+++ Data shown +++
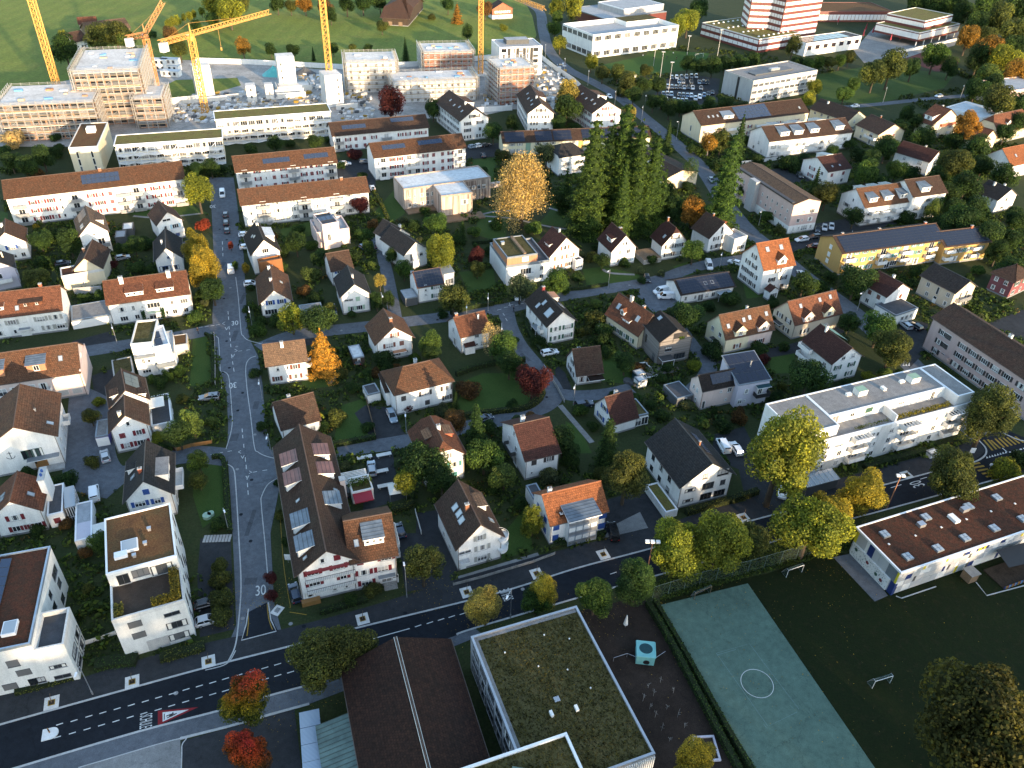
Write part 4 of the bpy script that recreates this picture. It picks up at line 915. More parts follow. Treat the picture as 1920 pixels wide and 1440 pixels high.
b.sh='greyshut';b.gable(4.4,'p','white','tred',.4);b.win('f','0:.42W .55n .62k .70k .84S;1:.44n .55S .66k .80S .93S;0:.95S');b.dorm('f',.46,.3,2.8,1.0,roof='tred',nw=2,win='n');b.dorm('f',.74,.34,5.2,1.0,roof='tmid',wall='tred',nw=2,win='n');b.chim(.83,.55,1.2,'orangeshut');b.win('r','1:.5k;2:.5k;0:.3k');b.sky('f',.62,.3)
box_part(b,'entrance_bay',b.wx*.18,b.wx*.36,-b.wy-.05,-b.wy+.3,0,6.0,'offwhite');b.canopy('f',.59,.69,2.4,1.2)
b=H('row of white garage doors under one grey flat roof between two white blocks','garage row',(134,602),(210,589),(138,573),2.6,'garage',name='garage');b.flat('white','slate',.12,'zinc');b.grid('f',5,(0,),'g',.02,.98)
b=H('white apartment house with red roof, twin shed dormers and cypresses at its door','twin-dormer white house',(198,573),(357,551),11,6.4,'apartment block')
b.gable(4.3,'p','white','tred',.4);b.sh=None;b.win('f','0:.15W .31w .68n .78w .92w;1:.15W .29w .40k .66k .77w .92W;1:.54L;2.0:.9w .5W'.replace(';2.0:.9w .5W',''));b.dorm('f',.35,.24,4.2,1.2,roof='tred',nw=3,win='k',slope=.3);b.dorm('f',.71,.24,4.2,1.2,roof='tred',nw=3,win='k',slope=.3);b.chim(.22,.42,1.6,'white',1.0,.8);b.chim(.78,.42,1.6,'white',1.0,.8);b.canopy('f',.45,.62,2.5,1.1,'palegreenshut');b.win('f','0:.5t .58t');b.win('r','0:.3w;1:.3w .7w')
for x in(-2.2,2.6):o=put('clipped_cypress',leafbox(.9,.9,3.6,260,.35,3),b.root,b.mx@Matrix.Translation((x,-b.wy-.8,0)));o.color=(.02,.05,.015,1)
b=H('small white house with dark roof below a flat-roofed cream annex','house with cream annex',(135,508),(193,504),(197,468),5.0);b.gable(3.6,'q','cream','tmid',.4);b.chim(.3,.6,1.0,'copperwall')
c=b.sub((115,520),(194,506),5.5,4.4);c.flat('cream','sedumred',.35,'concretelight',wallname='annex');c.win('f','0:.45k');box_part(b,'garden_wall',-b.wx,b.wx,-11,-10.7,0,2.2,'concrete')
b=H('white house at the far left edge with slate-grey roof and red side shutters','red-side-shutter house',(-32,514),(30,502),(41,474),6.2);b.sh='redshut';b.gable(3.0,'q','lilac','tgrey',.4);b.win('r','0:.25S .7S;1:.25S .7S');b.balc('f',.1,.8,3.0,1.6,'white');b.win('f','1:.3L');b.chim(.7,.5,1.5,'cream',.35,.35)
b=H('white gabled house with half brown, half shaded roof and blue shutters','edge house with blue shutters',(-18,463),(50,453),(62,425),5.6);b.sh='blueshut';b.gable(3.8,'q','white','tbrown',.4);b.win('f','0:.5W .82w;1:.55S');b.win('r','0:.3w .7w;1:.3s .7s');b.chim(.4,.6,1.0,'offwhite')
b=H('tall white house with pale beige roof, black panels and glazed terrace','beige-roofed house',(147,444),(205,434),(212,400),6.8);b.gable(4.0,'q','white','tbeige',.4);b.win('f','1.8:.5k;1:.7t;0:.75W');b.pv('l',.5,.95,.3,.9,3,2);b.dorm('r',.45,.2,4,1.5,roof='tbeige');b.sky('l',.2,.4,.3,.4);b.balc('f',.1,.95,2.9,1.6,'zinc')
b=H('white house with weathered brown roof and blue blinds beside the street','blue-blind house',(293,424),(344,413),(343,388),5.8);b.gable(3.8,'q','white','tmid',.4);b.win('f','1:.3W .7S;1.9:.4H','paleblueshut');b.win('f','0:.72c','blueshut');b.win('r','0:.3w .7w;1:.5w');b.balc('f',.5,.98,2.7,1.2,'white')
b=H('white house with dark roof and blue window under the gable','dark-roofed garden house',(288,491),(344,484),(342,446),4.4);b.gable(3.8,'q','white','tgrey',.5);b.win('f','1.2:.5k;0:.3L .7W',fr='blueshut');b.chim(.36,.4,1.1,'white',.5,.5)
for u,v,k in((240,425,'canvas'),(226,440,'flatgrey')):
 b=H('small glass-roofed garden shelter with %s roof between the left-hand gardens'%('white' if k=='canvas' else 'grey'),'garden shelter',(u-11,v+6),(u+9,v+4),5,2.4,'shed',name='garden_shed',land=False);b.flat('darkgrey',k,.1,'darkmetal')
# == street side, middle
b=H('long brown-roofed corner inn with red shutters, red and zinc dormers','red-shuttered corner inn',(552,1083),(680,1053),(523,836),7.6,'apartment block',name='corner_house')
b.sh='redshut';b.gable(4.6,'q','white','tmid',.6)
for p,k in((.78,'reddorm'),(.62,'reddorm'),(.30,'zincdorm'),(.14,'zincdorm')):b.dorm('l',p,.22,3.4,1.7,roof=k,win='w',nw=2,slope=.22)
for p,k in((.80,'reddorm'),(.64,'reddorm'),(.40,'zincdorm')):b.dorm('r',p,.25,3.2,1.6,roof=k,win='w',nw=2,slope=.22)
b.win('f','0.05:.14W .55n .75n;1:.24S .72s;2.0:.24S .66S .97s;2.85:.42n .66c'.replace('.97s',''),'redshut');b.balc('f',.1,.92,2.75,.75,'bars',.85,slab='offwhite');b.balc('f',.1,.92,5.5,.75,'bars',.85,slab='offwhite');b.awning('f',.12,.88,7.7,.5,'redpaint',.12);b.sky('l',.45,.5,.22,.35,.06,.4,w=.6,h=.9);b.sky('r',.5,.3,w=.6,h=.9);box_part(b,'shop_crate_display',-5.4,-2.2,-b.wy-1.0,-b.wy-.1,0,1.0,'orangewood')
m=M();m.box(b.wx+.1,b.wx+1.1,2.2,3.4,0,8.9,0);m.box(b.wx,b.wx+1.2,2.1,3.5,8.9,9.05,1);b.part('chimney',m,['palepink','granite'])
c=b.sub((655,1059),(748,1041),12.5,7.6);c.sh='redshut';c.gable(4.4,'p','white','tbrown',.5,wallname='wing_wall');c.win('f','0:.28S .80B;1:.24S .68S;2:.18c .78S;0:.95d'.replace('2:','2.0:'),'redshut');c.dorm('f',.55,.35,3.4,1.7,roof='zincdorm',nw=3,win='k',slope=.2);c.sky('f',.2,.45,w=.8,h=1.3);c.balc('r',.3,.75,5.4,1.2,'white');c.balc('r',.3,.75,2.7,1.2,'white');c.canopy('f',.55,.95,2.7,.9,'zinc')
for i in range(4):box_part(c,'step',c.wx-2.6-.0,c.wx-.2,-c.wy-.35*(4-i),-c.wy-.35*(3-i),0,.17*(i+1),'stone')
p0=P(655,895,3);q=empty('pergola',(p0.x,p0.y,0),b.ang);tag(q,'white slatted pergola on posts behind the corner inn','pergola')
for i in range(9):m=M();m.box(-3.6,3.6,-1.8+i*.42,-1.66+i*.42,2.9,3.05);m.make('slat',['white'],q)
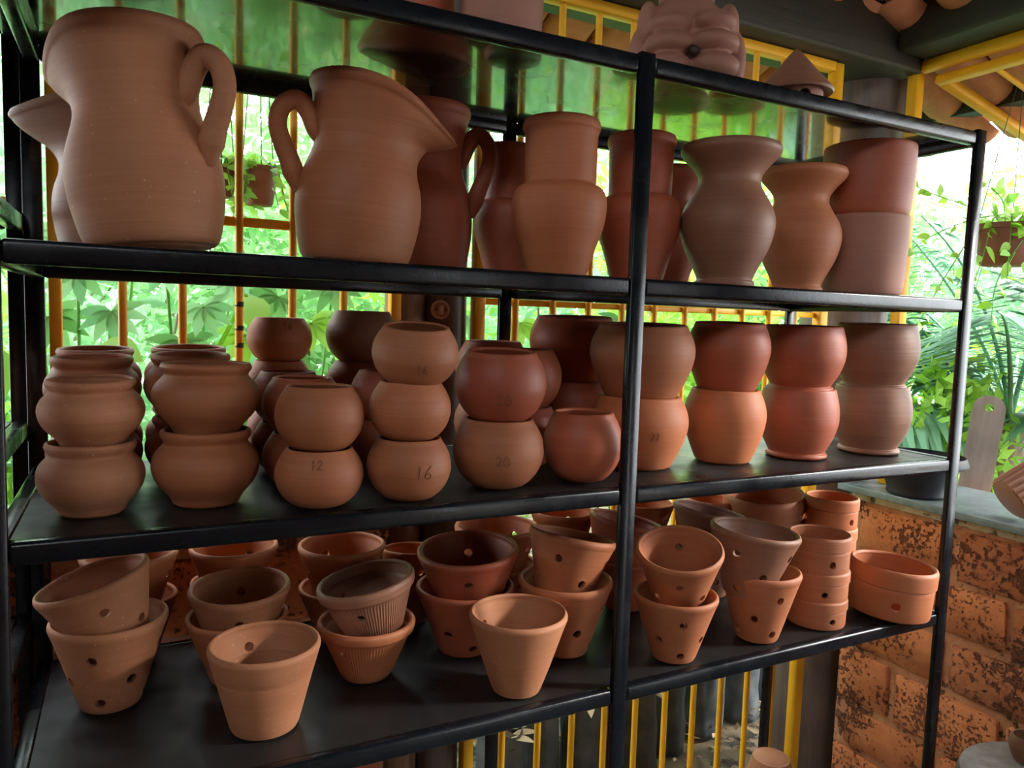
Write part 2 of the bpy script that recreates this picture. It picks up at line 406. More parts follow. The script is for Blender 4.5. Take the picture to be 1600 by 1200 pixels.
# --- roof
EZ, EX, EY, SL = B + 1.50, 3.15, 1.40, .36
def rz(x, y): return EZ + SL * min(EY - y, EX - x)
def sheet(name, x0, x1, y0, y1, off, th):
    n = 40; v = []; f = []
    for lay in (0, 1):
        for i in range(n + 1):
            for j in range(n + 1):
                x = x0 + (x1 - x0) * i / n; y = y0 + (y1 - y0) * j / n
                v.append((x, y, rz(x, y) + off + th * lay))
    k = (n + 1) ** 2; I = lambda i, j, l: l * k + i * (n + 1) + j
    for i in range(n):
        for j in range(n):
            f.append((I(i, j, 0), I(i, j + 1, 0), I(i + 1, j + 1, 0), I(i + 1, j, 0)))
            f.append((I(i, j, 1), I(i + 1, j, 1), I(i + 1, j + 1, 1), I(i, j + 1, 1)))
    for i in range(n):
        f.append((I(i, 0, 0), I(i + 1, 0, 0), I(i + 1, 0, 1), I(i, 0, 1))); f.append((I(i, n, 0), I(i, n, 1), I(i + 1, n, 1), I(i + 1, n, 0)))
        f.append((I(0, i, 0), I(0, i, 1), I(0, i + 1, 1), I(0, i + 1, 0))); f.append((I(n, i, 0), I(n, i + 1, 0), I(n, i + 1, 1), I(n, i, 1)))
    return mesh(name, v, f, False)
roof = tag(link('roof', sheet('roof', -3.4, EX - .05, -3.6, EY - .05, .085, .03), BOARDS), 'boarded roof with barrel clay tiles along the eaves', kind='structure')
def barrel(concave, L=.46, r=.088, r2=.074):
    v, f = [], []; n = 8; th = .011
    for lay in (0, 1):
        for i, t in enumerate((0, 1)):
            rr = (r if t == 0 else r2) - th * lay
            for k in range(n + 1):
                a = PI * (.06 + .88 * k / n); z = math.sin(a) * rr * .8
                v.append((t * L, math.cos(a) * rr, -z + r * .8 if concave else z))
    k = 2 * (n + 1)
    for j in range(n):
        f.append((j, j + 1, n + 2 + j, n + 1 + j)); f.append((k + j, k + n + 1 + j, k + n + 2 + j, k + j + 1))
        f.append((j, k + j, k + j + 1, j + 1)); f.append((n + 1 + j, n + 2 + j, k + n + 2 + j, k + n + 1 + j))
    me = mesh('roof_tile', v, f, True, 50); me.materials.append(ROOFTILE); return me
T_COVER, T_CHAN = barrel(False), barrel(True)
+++
Filter the entries above down to the lines containing the word "pixels".

> [Task answer]
Write part 4 of the bpy script that recreates this picture. It picks up at line 915. More parts follow. Treat the picture as 1920 pixels wide and 1440 pixels high.
Write part 2 of the bpy script that recreates this picture. It picks up at line 406. More parts follow. The script is for Blender 4.5. Take the picture to be 1600 by 1200 pixels.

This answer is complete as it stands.